- Information given
§ §

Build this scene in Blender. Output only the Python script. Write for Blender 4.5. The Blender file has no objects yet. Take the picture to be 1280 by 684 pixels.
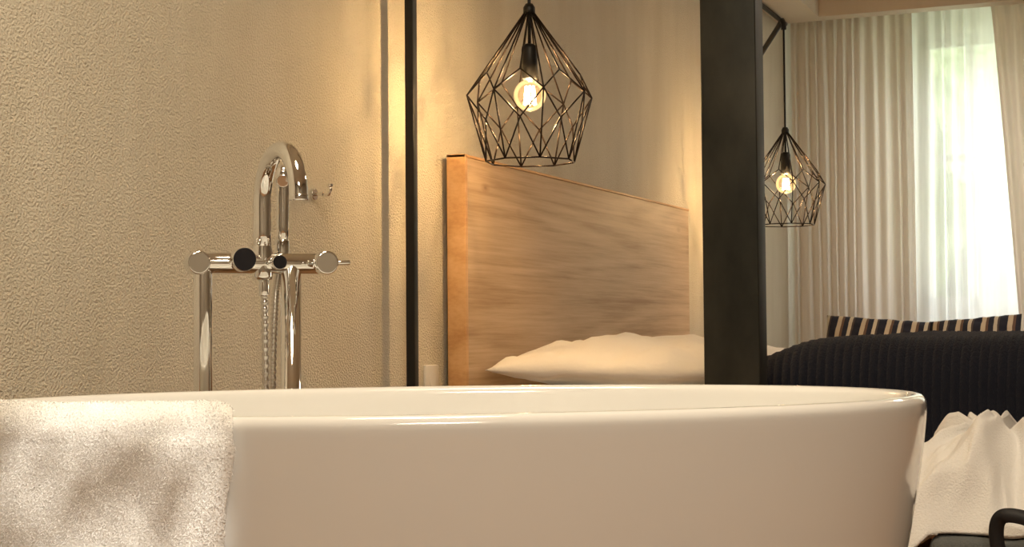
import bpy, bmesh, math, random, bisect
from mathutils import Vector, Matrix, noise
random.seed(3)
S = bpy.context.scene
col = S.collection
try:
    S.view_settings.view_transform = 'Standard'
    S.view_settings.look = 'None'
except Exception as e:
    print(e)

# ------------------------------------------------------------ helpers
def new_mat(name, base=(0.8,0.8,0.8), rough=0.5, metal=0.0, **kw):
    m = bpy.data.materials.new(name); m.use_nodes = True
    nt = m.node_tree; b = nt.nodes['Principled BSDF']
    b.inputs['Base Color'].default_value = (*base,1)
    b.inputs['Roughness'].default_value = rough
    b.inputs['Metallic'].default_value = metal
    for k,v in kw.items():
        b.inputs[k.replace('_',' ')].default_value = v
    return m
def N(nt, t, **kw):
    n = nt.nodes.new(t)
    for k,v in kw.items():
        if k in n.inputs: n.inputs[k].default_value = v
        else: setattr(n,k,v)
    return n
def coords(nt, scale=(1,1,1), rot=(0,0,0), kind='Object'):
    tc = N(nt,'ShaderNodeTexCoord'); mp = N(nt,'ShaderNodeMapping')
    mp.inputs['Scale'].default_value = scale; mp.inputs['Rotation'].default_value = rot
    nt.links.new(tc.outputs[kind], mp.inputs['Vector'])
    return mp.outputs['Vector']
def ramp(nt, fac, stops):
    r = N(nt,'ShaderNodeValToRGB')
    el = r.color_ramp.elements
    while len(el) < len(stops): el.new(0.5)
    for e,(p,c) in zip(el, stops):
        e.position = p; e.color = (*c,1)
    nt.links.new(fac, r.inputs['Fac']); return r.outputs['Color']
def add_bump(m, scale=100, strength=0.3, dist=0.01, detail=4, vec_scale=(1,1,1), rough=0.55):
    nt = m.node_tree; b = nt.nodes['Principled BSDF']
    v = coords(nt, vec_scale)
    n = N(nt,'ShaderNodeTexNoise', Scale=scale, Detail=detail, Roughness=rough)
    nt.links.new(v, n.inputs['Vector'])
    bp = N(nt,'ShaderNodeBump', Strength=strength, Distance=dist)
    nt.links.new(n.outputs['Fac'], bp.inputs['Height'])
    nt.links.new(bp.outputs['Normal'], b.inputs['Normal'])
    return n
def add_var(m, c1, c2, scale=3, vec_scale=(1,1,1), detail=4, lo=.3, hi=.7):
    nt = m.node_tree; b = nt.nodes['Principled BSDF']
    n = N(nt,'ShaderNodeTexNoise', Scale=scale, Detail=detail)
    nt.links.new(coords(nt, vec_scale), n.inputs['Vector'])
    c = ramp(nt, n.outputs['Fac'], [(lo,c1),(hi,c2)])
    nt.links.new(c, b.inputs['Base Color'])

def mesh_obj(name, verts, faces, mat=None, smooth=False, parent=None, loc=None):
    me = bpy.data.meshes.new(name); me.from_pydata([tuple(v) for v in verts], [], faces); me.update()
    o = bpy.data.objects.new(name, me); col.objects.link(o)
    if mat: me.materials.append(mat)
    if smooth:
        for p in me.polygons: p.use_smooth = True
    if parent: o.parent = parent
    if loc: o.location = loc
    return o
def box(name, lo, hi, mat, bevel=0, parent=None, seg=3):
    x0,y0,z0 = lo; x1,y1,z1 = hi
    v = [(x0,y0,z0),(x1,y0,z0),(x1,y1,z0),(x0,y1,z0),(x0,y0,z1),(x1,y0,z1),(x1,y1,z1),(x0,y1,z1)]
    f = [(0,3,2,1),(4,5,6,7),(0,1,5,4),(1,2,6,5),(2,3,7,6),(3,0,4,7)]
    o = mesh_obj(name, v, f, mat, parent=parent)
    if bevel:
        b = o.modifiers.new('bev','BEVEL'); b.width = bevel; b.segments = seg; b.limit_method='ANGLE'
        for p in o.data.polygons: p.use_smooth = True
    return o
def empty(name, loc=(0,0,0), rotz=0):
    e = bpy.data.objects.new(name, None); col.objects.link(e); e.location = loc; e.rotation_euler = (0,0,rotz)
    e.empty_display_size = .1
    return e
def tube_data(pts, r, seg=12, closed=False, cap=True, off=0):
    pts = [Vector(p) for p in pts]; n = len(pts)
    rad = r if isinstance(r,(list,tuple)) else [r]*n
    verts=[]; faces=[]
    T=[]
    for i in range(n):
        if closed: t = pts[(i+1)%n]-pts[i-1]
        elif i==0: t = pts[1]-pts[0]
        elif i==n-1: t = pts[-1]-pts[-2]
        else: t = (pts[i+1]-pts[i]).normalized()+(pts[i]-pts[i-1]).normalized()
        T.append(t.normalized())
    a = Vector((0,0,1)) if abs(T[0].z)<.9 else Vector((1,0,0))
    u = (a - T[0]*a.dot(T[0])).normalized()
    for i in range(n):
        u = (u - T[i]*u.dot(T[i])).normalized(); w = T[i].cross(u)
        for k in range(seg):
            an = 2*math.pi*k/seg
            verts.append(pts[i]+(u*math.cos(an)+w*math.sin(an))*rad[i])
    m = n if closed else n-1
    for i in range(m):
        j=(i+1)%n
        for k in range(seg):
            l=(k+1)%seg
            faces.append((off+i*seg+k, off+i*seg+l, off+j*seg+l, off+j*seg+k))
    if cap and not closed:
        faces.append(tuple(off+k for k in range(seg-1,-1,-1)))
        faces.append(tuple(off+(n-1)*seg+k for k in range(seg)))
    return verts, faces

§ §

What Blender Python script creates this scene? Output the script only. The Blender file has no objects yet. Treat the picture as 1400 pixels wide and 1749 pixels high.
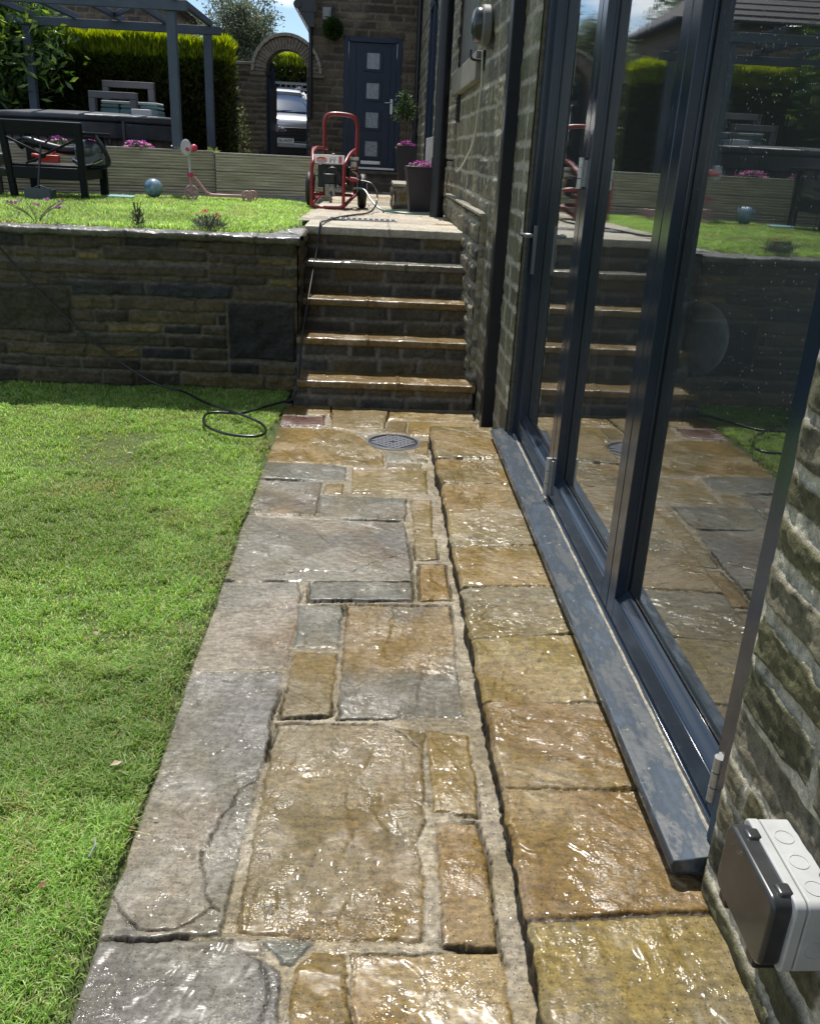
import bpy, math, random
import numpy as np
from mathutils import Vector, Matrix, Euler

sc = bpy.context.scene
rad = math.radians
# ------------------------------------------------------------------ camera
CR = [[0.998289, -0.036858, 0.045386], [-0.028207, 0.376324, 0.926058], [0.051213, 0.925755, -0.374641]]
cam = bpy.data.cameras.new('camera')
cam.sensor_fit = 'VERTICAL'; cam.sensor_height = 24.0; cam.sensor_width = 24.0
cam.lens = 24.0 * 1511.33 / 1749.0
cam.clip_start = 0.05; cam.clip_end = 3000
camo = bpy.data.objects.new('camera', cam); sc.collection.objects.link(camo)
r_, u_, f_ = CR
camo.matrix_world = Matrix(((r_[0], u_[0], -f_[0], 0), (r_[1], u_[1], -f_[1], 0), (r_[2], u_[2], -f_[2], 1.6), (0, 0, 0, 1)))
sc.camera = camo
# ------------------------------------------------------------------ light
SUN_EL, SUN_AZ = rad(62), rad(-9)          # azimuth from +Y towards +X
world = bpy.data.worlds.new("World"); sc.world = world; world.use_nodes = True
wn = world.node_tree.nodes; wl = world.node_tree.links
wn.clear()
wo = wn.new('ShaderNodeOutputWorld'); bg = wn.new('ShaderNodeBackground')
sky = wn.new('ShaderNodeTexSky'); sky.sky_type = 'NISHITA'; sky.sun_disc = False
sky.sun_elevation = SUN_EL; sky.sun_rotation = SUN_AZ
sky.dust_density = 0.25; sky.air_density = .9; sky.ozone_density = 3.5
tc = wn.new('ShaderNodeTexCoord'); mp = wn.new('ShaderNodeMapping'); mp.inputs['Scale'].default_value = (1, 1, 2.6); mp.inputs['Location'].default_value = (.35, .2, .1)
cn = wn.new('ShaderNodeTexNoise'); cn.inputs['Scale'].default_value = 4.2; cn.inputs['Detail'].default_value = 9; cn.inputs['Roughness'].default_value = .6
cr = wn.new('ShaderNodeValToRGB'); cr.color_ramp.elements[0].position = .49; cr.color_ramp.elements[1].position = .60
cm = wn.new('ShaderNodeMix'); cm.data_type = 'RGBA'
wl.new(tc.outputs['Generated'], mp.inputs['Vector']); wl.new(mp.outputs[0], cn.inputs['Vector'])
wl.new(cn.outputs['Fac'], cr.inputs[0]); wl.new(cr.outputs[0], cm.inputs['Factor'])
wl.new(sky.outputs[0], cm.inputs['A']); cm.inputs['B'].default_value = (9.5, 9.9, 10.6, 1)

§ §

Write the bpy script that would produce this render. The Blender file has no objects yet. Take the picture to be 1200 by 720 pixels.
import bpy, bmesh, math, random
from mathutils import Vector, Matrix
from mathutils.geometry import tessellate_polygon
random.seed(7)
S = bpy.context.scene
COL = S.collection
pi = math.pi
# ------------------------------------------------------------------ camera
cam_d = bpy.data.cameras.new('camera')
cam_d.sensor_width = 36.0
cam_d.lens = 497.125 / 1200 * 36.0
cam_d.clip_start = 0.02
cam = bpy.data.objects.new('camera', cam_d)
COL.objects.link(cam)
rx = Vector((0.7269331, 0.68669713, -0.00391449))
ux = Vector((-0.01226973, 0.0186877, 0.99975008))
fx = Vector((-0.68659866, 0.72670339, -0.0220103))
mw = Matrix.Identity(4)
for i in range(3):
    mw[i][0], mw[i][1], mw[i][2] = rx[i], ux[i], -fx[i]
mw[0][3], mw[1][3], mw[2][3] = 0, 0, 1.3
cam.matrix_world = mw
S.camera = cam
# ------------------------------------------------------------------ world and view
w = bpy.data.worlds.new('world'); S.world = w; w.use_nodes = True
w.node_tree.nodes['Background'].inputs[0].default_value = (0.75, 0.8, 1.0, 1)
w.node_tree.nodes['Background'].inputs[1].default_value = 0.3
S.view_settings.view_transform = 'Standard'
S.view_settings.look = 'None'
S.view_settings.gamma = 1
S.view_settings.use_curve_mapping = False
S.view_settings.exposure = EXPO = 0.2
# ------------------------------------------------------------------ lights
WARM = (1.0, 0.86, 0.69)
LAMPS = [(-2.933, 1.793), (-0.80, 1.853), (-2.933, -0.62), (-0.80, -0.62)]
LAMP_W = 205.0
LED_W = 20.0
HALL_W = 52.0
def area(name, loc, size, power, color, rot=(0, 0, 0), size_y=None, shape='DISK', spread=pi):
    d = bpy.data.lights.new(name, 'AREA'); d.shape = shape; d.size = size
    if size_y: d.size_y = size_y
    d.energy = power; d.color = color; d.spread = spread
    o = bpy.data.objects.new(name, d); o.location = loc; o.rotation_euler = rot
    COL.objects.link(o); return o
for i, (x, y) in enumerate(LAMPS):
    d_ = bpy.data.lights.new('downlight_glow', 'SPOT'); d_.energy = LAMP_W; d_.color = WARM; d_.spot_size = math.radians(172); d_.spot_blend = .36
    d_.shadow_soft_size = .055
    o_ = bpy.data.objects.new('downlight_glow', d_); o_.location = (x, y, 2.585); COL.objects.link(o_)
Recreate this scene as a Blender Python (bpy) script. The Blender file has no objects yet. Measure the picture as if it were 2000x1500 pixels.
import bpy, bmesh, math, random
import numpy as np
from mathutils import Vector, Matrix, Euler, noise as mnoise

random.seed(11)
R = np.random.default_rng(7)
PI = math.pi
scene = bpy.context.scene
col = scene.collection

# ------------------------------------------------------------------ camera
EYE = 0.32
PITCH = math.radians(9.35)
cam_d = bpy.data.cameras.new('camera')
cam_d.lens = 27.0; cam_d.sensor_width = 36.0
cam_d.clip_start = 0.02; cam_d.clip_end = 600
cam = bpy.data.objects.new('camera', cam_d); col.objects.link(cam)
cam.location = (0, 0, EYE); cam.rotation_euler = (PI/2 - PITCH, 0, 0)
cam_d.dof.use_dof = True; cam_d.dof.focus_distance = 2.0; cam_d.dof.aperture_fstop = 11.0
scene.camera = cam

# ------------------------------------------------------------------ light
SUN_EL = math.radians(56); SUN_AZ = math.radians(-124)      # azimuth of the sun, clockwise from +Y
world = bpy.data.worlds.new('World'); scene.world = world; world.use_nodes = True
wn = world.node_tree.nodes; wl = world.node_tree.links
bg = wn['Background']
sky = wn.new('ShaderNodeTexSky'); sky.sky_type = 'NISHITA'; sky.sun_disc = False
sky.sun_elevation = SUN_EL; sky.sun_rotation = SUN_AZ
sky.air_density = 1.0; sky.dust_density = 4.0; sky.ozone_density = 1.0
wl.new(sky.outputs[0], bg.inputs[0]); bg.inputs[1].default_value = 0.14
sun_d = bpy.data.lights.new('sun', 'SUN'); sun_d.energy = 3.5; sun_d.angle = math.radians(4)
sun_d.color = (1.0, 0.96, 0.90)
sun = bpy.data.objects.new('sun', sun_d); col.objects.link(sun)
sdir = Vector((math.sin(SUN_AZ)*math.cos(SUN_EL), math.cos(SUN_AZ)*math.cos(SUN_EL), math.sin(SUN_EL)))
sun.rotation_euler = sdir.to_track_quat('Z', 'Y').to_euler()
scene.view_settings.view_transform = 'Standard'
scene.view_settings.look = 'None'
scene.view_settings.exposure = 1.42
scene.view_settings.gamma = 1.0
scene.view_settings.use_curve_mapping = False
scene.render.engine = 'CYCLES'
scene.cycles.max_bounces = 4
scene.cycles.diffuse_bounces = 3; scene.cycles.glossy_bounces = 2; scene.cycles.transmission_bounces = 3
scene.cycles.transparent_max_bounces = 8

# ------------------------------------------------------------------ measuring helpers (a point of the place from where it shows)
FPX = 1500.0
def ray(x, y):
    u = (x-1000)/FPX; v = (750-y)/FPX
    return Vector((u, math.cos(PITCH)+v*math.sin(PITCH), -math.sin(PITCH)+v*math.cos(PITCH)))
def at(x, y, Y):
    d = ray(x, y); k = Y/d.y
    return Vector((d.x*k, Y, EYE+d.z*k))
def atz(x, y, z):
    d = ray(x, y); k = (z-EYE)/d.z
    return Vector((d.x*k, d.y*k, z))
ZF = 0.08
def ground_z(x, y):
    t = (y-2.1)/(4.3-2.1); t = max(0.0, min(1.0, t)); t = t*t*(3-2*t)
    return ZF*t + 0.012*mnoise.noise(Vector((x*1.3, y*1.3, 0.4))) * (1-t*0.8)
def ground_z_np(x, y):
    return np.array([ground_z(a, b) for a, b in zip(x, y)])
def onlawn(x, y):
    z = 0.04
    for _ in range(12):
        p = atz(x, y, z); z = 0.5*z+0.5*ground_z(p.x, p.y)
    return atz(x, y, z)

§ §

- Exercise task
Only the lines from the one with "What Blender Python" down to the one with "9.9, 10.6, 1)" belong in your copy, both ends included; write them out exactly and skip any pictures.

- Result of the task
What Blender Python script creates this scene? Output the script only. The Blender file has no objects yet. Treat the picture as 1400 pixels wide and 1749 pixels high.
import bpy, math, random
import numpy as np
from mathutils import Vector, Matrix, Euler

sc = bpy.context.scene
rad = math.radians
# ------------------------------------------------------------------ camera
CR = [[0.998289, -0.036858, 0.045386], [-0.028207, 0.376324, 0.926058], [0.051213, 0.925755, -0.374641]]
cam = bpy.data.cameras.new('camera')
cam.sensor_fit = 'VERTICAL'; cam.sensor_height = 24.0; cam.sensor_width = 24.0
cam.lens = 24.0 * 1511.33 / 1749.0
cam.clip_start = 0.05; cam.clip_end = 3000
camo = bpy.data.objects.new('camera', cam); sc.collection.objects.link(camo)
r_, u_, f_ = CR
camo.matrix_world = Matrix(((r_[0], u_[0], -f_[0], 0), (r_[1], u_[1], -f_[1], 0), (r_[2], u_[2], -f_[2], 1.6), (0, 0, 0, 1)))
sc.camera = camo
# ------------------------------------------------------------------ light
SUN_EL, SUN_AZ = rad(62), rad(-9)          # azimuth from +Y towards +X
world = bpy.data.worlds.new("World"); sc.world = world; world.use_nodes = True
wn = world.node_tree.nodes; wl = world.node_tree.links
wn.clear()
wo = wn.new('ShaderNodeOutputWorld'); bg = wn.new('ShaderNodeBackground')
sky = wn.new('ShaderNodeTexSky'); sky.sky_type = 'NISHITA'; sky.sun_disc = False
sky.sun_elevation = SUN_EL; sky.sun_rotation = SUN_AZ
sky.dust_density = 0.25; sky.air_density = .9; sky.ozone_density = 3.5
tc = wn.new('ShaderNodeTexCoord'); mp = wn.new('ShaderNodeMapping'); mp.inputs['Scale'].default_value = (1, 1, 2.6); mp.inputs['Location'].default_value = (.35, .2, .1)
cn = wn.new('ShaderNodeTexNoise'); cn.inputs['Scale'].default_value = 4.2; cn.inputs['Detail'].default_value = 9; cn.inputs['Roughness'].default_value = .6
cr = wn.new('ShaderNodeValToRGB'); cr.color_ramp.elements[0].position = .49; cr.color_ramp.elements[1].position = .60
cm = wn.new('ShaderNodeMix'); cm.data_type = 'RGBA'
wl.new(tc.outputs['Generated'], mp.inputs['Vector']); wl.new(mp.outputs[0], cn.inputs['Vector'])
wl.new(cn.outputs['Fac'], cr.inputs[0]); wl.new(cr.outputs[0], cm.inputs['Factor'])
wl.new(sky.outputs[0], cm.inputs['A']); cm.inputs['B'].default_value = (9.5, 9.9, 10.6, 1)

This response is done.